MATERIAL:
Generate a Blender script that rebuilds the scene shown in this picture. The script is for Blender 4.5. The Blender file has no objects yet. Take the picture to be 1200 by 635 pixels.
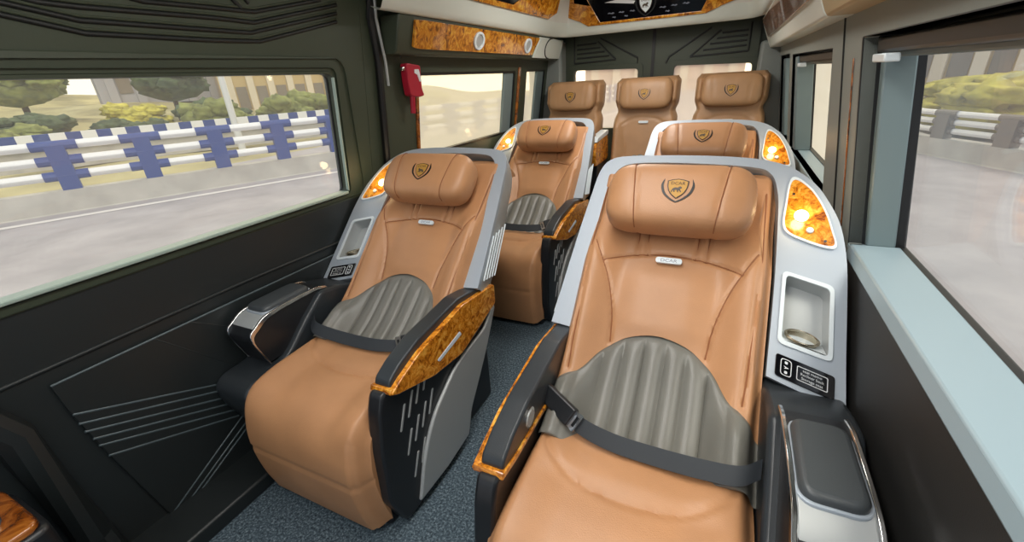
import bpy, bmesh, math, random
import numpy as np
from mathutils import Vector, Matrix
from mathutils.geometry import tessellate_polygon

random.seed(7)
rng = np.random.default_rng(7)
SC = bpy.context.scene
COL = SC.collection
PI = math.pi
R2 = math.sqrt(0.5)

# ------------------------------------------------------------------ materials
def lin(c):
    return tuple(((v / 12.92) if v <= 0.04045 else ((v + 0.055) / 1.055) ** 2.4) for v in c)

def rgb(r, g, b):
    return (*lin((r / 255, g / 255, b / 255)), 1.0)

class NT:
    def __init__(self, name):
        self.m = bpy.data.materials.new(name)
        self.m.use_nodes = True
        self.t = self.m.node_tree
        self.b = self.t.nodes['Principled BSDF']
        self.out = self.t.nodes['Material Output']
    def n(self, kind, **kw):
        nd = self.t.nodes.new(kind)
        for k, v in kw.items():
            if k in nd.inputs.keys():
                nd.inputs[k].default_value = v
            else:
                setattr(nd, k, v)
        return nd
    def l(self, a, ao, b, bi):
        self.t.links.new(a.outputs[ao], b.inputs[bi])
    def coords(self, scale=(1, 1, 1)):
        tc = self.n('ShaderNodeTexCoord')
        mp = self.n('ShaderNodeMapping')
        mp.inputs['Scale'].default_value = scale
        self.l(tc, 'Object', mp, 'Vector')
        return mp
    def set(self, **kw):
        for k, v in kw.items():
            self.b.inputs[k.replace('_', ' ')].default_value = v
        return self

def bump(N, src, sock, strength, dist):
    bp = N.n('ShaderNodeBump')
    bp.inputs['Strength'].default_value = strength
    bp.inputs['Distance'].default_value = dist
    N.l(src, sock, bp, 'Height')
    N.l(bp, 'Normal', N.b, 'Normal')

def ramp(N, stops):
    r = N.n('ShaderNodeValToRGB')
    e = r.color_ramp.elements
    while len(e) < len(stops):
        e.new(0.5)
    for i, (p, c) in enumerate(stops):
        e[i].position = p
        e[i].color = c
    return r

def plain(name, col, rough=0.5, metal=0.0, coat=0.0, spec=0.5, grain=0.0, gscale=400, vary=0.0, vscale=6):
    N = NT(name)
    N.set(Base_Color=col, Roughness=rough, Metallic=metal)
    N.b.inputs['Coat Weight'].default_value = coat
    N.b.inputs['Coat Roughness'].default_value = 0.08
    N.b.inputs['Specular IOR Level'].default_value = spec
    if grain or vary:
        mp = N.coords()
    if grain:
        v = N.n('ShaderNodeTexVoronoi', Scale=gscale)
        N.l(mp, 'Vector', v, 'Vector')
        bump(N, v, 'Distance', grain, 0.002)
    if vary:
        no = N.n('ShaderNodeTexNoise', Scale=vscale, Detail=4.0)
        N.l(mp, 'Vector', no, 'Vector')
        d = tuple(max(0, c * (1 - vary)) for c in col[:3]) + (1,)
        e = tuple(min(1, c * (1 + vary)) for c in col[:3]) + (1,)
        r = ramp(N, [(0.3, d), (0.7, e)])
        N.l(no, 'Fac', r, 'Fac')
        N.l(r, 'Color', N.b, 'Base Color')
    return N.m

M = {}
M['tan'] = plain('tan_leather', rgb(186, 136, 95), 0.42, grain=0.12, gscale=420, vary=0.07, vscale=9)
M['tan_rear'] = plain('tan_leather_bench', rgb(174, 134, 96), 0.45, grain=0.12, gscale=420, vary=0.07, vscale=9)
M['seam'] = plain('tan_stitching', rgb(150, 96, 60), 0.6)
M['gray'] = plain('grey_leather', rgb(116, 115, 108), 0.38, grain=0.12, gscale=420, vary=0.06, vscale=9)
M['silver'] = plain('silver_plastic', rgb(174, 184, 194), 0.45, metal=0.2, spec=0.4)
M['silver_wing'] = plain('satin_silver', rgb(182, 186, 186), 0.4, metal=0.3)
M['white'] = plain('pale_frame', rgb(222, 232, 236), 0.3)
M['chrome'] = plain('chrome', rgb(225, 225, 225), 0.12, metal=1.0)
M['steel'] = plain('brushed_steel', rgb(190, 180, 160), 0.25, metal=1.0)
M['black'] = plain('black_plastic', rgb(30, 32, 35), 0.35)
M['gloss'] = plain('gloss_black', rgb(12, 12, 16), 0.08, coat=0.5)
M['dash'] = plain('dark_console_leather', rgb(46, 51, 55), 0.32, grain=0.08, gscale=500)
M['padleather'] = plain('charcoal_pad_leather', rgb(66, 71, 74), 0.38, grain=0.1, gscale=500)
M['belt'] = plain('belt_webbing', rgb(48, 53, 58), 0.6)
M['door'] = plain('dark_green_panel', rgb(58, 66, 52), 0.5, grain=0.06, gscale=600)
M['door_low'] = plain('dark_slate_panel', rgb(32, 37, 38), 0.42, grain=0.06, gscale=600)
M['rib'] = plain('panel_rib', rgb(80, 92, 96), 0.3)
M['ribdark'] = plain('panel_groove', rgb(24, 28, 28), 0.5)
M['rubber'] = plain('black_rubber', rgb(16, 17, 18), 0.45)
M['frame'] = plain('window_ledge', rgb(158, 176, 166), 0.4)
M['teal'] = plain('grey_teal_trim', rgb(112, 128, 130), 0.45)
M['sill'] = plain('pale_sill', rgb(150, 170, 178), 0.4)
M['wallr'] = plain('grey_wall_panel', rgb(128, 134, 128), 0.5)
M['wallrl'] = plain('charcoal_wall_panel', rgb(34, 34, 33), 0.55, grain=0.06, gscale=600)
M['ceil'] = plain('silver_headliner', rgb(216, 222, 214), 0.35, metal=0.1)
M['ceilin'] = plain('pale_headliner', rgb(215, 215, 208), 0.6)
M['tanduct'] = plain('beige_duct', rgb(170, 150, 112), 0.45)
M['pillar'] = plain('grey_pillar', rgb(128, 134, 130), 0.5)
M['red'] = plain('red_plastic', rgb(170, 28, 52), 0.35)
M['gold'] = plain('gold_thread', rgb(186, 140, 62), 0.5, metal=0.1)
M['brown'] = plain('dark_brown_thread', rgb(52, 36, 28), 0.5)
M['lion'] = plain('grey_brown_thread', rgb(78, 68, 58), 0.5)
M['text'] = plain('white_print', rgb(225, 228, 230), 0.5)
M['greytext'] = plain('grey_print', rgb(120, 126, 140), 0.5)
M['greenitem'] = plain('green_plastic', rgb(60, 110, 95), 0.35)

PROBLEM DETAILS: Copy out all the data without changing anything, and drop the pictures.

ANSWER TO THIS TASK:
Generate a Blender script that rebuilds the scene shown in this picture. The script is for Blender 4.5. The Blender file has no objects yet. Take the picture to be 1200 by 635 pixels.
import bpy, bmesh, math, random
import numpy as np
from mathutils import Vector, Matrix
from mathutils.geometry import tessellate_polygon

random.seed(7)
rng = np.random.default_rng(7)
SC = bpy.context.scene
COL = SC.collection
PI = math.pi
R2 = math.sqrt(0.5)

# ------------------------------------------------------------------ materials
def lin(c):
    return tuple(((v / 12.92) if v <= 0.04045 else ((v + 0.055) / 1.055) ** 2.4) for v in c)

def rgb(r, g, b):
    return (*lin((r / 255, g / 255, b / 255)), 1.0)

class NT:
    def __init__(self, name):
        self.m = bpy.data.materials.new(name)
        self.m.use_nodes = True
        self.t = self.m.node_tree
        self.b = self.t.nodes['Principled BSDF']
        self.out = self.t.nodes['Material Output']
    def n(self, kind, **kw):
        nd = self.t.nodes.new(kind)
        for k, v in kw.items():
            if k in nd.inputs.keys():
                nd.inputs[k].default_value = v
            else:
                setattr(nd, k, v)
        return nd
    def l(self, a, ao, b, bi):
        self.t.links.new(a.outputs[ao], b.inputs[bi])
    def coords(self, scale=(1, 1, 1)):
        tc = self.n('ShaderNodeTexCoord')
        mp = self.n('ShaderNodeMapping')
        mp.inputs['Scale'].default_value = scale
        self.l(tc, 'Object', mp, 'Vector')
        return mp
    def set(self, **kw):
        for k, v in kw.items():
            self.b.inputs[k.replace('_', ' ')].default_value = v
        return self

def bump(N, src, sock, strength, dist):
    bp = N.n('ShaderNodeBump')
    bp.inputs['Strength'].default_value = strength
    bp.inputs['Distance'].default_value = dist
    N.l(src, sock, bp, 'Height')
    N.l(bp, 'Normal', N.b, 'Normal')

def ramp(N, stops):
    r = N.n('ShaderNodeValToRGB')
    e = r.color_ramp.elements
    while len(e) < len(stops):
        e.new(0.5)
    for i, (p, c) in enumerate(stops):
        e[i].position = p
        e[i].color = c
    return r

def plain(name, col, rough=0.5, metal=0.0, coat=0.0, spec=0.5, grain=0.0, gscale=400, vary=0.0, vscale=6):
    N = NT(name)
    N.set(Base_Color=col, Roughness=rough, Metallic=metal)
    N.b.inputs['Coat Weight'].default_value = coat
    N.b.inputs['Coat Roughness'].default_value = 0.08
    N.b.inputs['Specular IOR Level'].default_value = spec
    if grain or vary:
        mp = N.coords()
    if grain:
        v = N.n('ShaderNodeTexVoronoi', Scale=gscale)
        N.l(mp, 'Vector', v, 'Vector')
        bump(N, v, 'Distance', grain, 0.002)
    if vary:
        no = N.n('ShaderNodeTexNoise', Scale=vscale, Detail=4.0)
        N.l(mp, 'Vector', no, 'Vector')
        d = tuple(max(0, c * (1 - vary)) for c in col[:3]) + (1,)
        e = tuple(min(1, c * (1 + vary)) for c in col[:3]) + (1,)
        r = ramp(N, [(0.3, d), (0.7, e)])
        N.l(no, 'Fac', r, 'Fac')
        N.l(r, 'Color', N.b, 'Base Color')
    return N.m

M = {}
M['tan'] = plain('tan_leather', rgb(186, 136, 95), 0.42, grain=0.12, gscale=420, vary=0.07, vscale=9)
M['tan_rear'] = plain('tan_leather_bench', rgb(174, 134, 96), 0.45, grain=0.12, gscale=420, vary=0.07, vscale=9)
M['seam'] = plain('tan_stitching', rgb(150, 96, 60), 0.6)
M['gray'] = plain('grey_leather', rgb(116, 115, 108), 0.38, grain=0.12, gscale=420, vary=0.06, vscale=9)
M['silver'] = plain('silver_plastic', rgb(174, 184, 194), 0.45, metal=0.2, spec=0.4)
M['silver_wing'] = plain('satin_silver', rgb(182, 186, 186), 0.4, metal=0.3)
M['white'] = plain('pale_frame', rgb(222, 232, 236), 0.3)
M['chrome'] = plain('chrome', rgb(225, 225, 225), 0.12, metal=1.0)
M['steel'] = plain('brushed_steel', rgb(190, 180, 160), 0.25, metal=1.0)
M['black'] = plain('black_plastic', rgb(30, 32, 35), 0.35)
M['gloss'] = plain('gloss_black', rgb(12, 12, 16), 0.08, coat=0.5)
M['dash'] = plain('dark_console_leather', rgb(46, 51, 55), 0.32, grain=0.08, gscale=500)
M['padleather'] = plain('charcoal_pad_leather', rgb(66, 71, 74), 0.38, grain=0.1, gscale=500)
M['belt'] = plain('belt_webbing', rgb(48, 53, 58), 0.6)
M['door'] = plain('dark_green_panel', rgb(58, 66, 52), 0.5, grain=0.06, gscale=600)
M['door_low'] = plain('dark_slate_panel', rgb(32, 37, 38), 0.42, grain=0.06, gscale=600)
M['rib'] = plain('panel_rib', rgb(80, 92, 96), 0.3)
M['ribdark'] = plain('panel_groove', rgb(24, 28, 28), 0.5)
M['rubber'] = plain('black_rubber', rgb(16, 17, 18), 0.45)
M['frame'] = plain('window_ledge', rgb(158, 176, 166), 0.4)
M['teal'] = plain('grey_teal_trim', rgb(112, 128, 130), 0.45)
M['sill'] = plain('pale_sill', rgb(150, 170, 178), 0.4)
M['wallr'] = plain('grey_wall_panel', rgb(128, 134, 128), 0.5)
M['wallrl'] = plain('charcoal_wall_panel', rgb(34, 34, 33), 0.55, grain=0.06, gscale=600)
M['ceil'] = plain('silver_headliner', rgb(216, 222, 214), 0.35, metal=0.1)
M['ceilin'] = plain('pale_headliner', rgb(215, 215, 208), 0.6)
M['tanduct'] = plain('beige_duct', rgb(170, 150, 112), 0.45)
M['pillar'] = plain('grey_pillar', rgb(128, 134, 130), 0.5)
M['red'] = plain('red_plastic', rgb(170, 28, 52), 0.35)
M['gold'] = plain('gold_thread', rgb(186, 140, 62), 0.5, metal=0.1)
M['brown'] = plain('dark_brown_thread', rgb(52, 36, 28), 0.5)
M['lion'] = plain('grey_brown_thread', rgb(78, 68, 58), 0.5)
M['text'] = plain('white_print', rgb(225, 228, 230), 0.5)
M['greytext'] = plain('grey_print', rgb(120, 126, 140), 0.5)
M['greenitem'] = plain('green_plastic', rgb(60, 110, 95), 0.35)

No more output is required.